İnceleme konusu olayda sanığın reşit olmayan kızının rızaen kaçırılması kızlığının bozulması ile tarafların arasının bozulduğu, daha öncesi için herhangi bir iddia ve bir delil bulunmadığı görülmektedir. Olayların başlangıcını oluşturan bu hadisede müştekiler ile maktül Ahmet'in ne şekilde etken oldukları bilinmemektedir. Kızı kaçıran sanık Şükrü olup eyleminin cezasını mahkeme tayin ve takdir etmiştir. Ana ve babasına teslim olunan kız tekrar evini terketmiş ancak bu defa gittiği yer saptanamamıştır. Müştekilerin evinde onlar tarafından saklandığına dair olumlu bir delil bulunmamaktadır. Bu itibarla sanık lehine bu durumun tahrik olarak kabulüne olanak yoktur.
Müştekiler tarafından kızının saklandığını zanneden sanık ve oğlu, düşünüp taşınarak bu sorunu yasal olmayan yoldan halletmeye karar verip tabancalarını alarak müşteki Neşet'in çalıştığı değirmene adeta baskın yapmışlar, onu dövmüş ve tehdit etmiş, beraberlerine alıp dağa götürmüş ve (kızdan haber getir, kızını da getir... aksi halde evini başına yıkacağız) diyere ve mehil vererek köye göndermişler, kendileri de orada beklemişlerdir. Olayın bu safhasında tüm haksız hareketler sanık ve oğlundan gelmektedir.
Nihayet evine giden müşteki Neşet kiracısı olduğu değirmene artık gidemeyeceği ifade ile değirmene sahip olması için mal sahibi matül Ahmet'e karısı Cemile ile haber göndermiştir.
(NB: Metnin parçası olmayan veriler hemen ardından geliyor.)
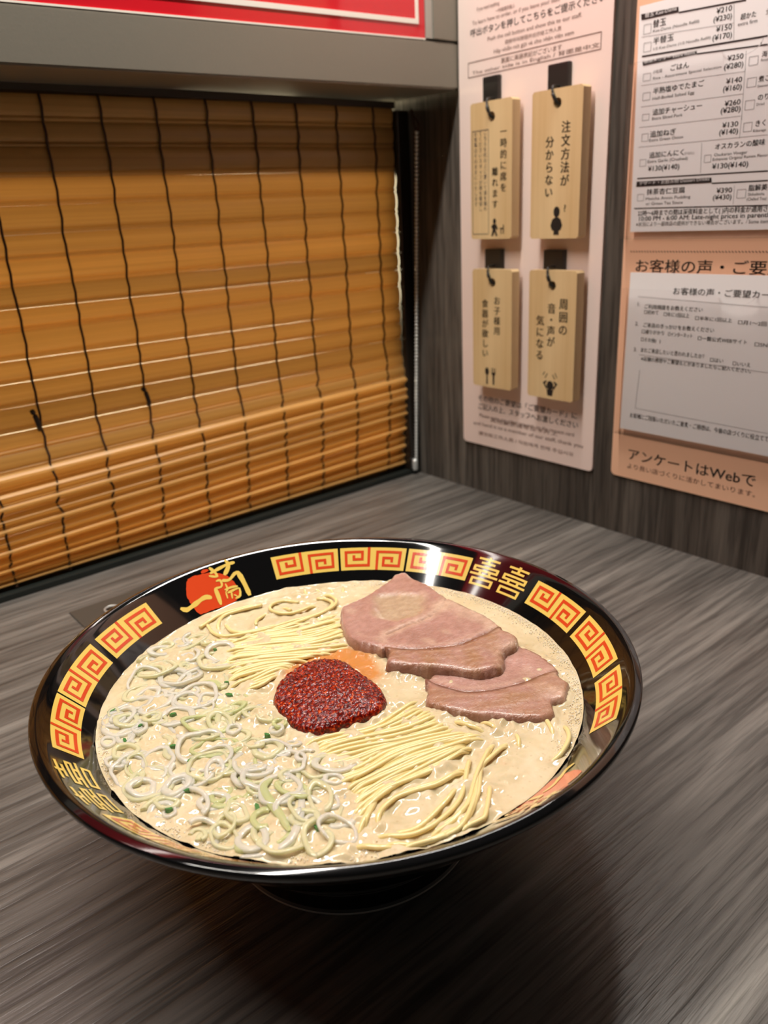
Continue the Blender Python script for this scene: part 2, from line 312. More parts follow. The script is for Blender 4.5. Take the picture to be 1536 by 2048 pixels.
MENU_TXT = [('替玉', 90.5, 320.1, 3.7, 8.5), ('Kae-Dama (Noodle Refill)', 90.2, 317.4, 1.6, 28.9), ('¥210', 51.5, 319.6, 2.7, 8.8), ('(¥230)', 53.0, 315.8, 2.7, 10.7), ('超かた', 37.4, 314.3, 2.7, 8.5), ('extra firm', 38.6, 311.4, 1.9, 10.7), ('全', 23.9, 314.2, 2.6, 0), ('半替玉', 89.8, 311.5, 3.4, 13.4), ('1/2 Kae-Dama (1/2 Noodle Refill)', 89.5, 308.2, 1.5, 35.9), ('¥150', 50.8, 310.8, 2.7, 9.0), ('(¥170)', 52.7, 306.9, 2.8, 11.4), ('小松菜', 88.5, 296.1, 1.8, 6.3), ('ごはん', 77.5, 296.0, 3.1, 12.1), ('Rice - Assortment Special Selection', 88.2, 292.8, 1.5, 42.4), ('¥250', 42.6, 295.6, 2.7, 9.0), ('(¥280)', 44.3, 291.6, 2.8, 11.1), ('半熟塩ゆでたまご', 87.6, 285.4, 3.1, 32.4), ('Half-Boiled Salted Egg', 87.7, 282.0, 1.7, 27.0), ('¥140', 42.1, 284.3, 2.8, 9.0), ('(¥160)', 43.7, 280.7, 2.8, 10.8), ('煮こ', 23.9, 283.0, 2.8, 0), ('Simmered', 24.1, 280.2, 1.4, 0), ('海', 23.6, 294.7, 2.7, 0), ('Roasted', 23.8, 292.5, 1.4, 0), ('追加チャーシュー', 87.0, 274.0, 3.2, 31.7), ('Extra Sliced Pork', 87.1, 271.2, 1.7, 20.1), ('¥260', 41.8, 273.3, 2.8, 9.1), ('(¥280)', 43.9, 269.9, 2.9, 11.6), ('のり', 23.4, 274.1, 2.9, 0), ('Dried', 23.6, 271.4, 1.4, 0), ('追加ねぎ', 87.7, 262.1, 3.3, 17.2), ('Extra Green Onion', 88.1, 259.5, 1.7, 22.5), ('¥130', 42.0, 262.5, 2.7, 9.2), ('(¥140)', 43.6, 258.9, 2.8, 11.1), ('きくらげ', 23.4, 261.4, 3.0, 0), ('Kikurage', 23.9, 258.5, 1.5, 0), ('追加にんにく', 87.4, 250.6, 3.2, 23.0), ('(すりおろし)', 64.1, 250.4, 1.6, 6.4), ('Extra Garlic (Crushed)', 88.2, 247.7, 1.8, 26.6), ('¥130(¥140)', 87.5, 243.1, 3.0, 21.0), ('オスカランの酸味', 45.4, 251.8, 3.0, 29.0), ('Osukaran Vinegar', 45.3, 248.1, 1.7, 19.5), ('Enhances Original Ramen Flavor', 46.0, 245.8, 1.6, 32.0), ('¥130(¥140)', 45.8, 241.5, 2.9, 21.2), ('抹茶杏仁豆腐', 87.5, 229.9, 3.2, 25.8), ('Matcha Annin Pudding', 87.9, 226.6, 1.8, 30.1), ('w/ Green Tea Sauce', 87.6, 223.7, 1.8, 25.1), ('¥390', 41.8, 228.5, 2.8, 9.3), ('(¥430)', 43.8, 224.9, 2.8, 11.4), ('脂解美茶', 23.1, 228.9, 3.1, 0), ('Shikaibicha', 23.0, 226.2, 1.6, 0), ('(Chilled Tea)', 23.5, 223.7, 1.6, 0), ('22時〜6時までの間は深夜料金として( )内の料金が適用されます', 92.7, 217.8, 3.0, 91.8), ('10:00 PM - 6:00 AM: Late-night prices in parentheses', 92.4, 214.7, 2.7, 90.9), ('※状況により一部商品の提供ができない場合がございます。/ Some items may not be available', 93.6, 211.6, 2.4, 107.8)]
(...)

Müşteki Cemile ve matül Ahmet'in; bu aşamada dağda silahlı olduklarını bildikleri sanık ve oğlunun yanınagitmelerini düşünmek mümkün olamaz. Hiç diğilse yanlarına bir kaç kişi daha almaları gerekirdi. Onların gayesi sahipsiz kalan değirmene gitmektir. Ancak bir raslantı sonucu dağda beklemekten usanıp yola çıkan sanık ve oğlu ile ummadıkları patika yolda karşılaşmışlardır. Karşılaşma anında silahların hemen çekilmediği, sanık ve oğlunun müşteki Cemile ve maktül Ahmet'e önce küfrettikleri, yerden taşlar alıp attıkları, atılan taşların müşteki ve maktüle isabet ettiği, anlarında buna karşılık vermesinden sona esasen tabancalı olan sanık ve matüllerin tabancalarını çekerek karşılıklı ateş ettikleri, bu ateş sonucunda Ahmet'in Şükrü'yü, sanığında Ahmet'i tabanca ile vurduğu, anlaşılmaktadır. Olayın bu safhasında zincirleme oluşup birden bire gelişerek ölümle sonuçlanan hareketleri bölümlere ayırmak ve tahrikin varlığını önceki olaylardan soyutlayıp kabul etmek mümkün olamaz. Bu nedenle dağda ceryan eden olayda da sanık lehine herhangi bir tahrikin varlığı düşünülemez.
Bu itibarla C. Başsavcılığı itirazının reddine karar verilmelidir.
SONUÇ : Yukarda açıklanan nedenlerle C. Başsavcılığı'nın itirazının REDDİNE, 9.4.1984 gününde üçte ikiyi geçen oyçoluğuyla karar verildi.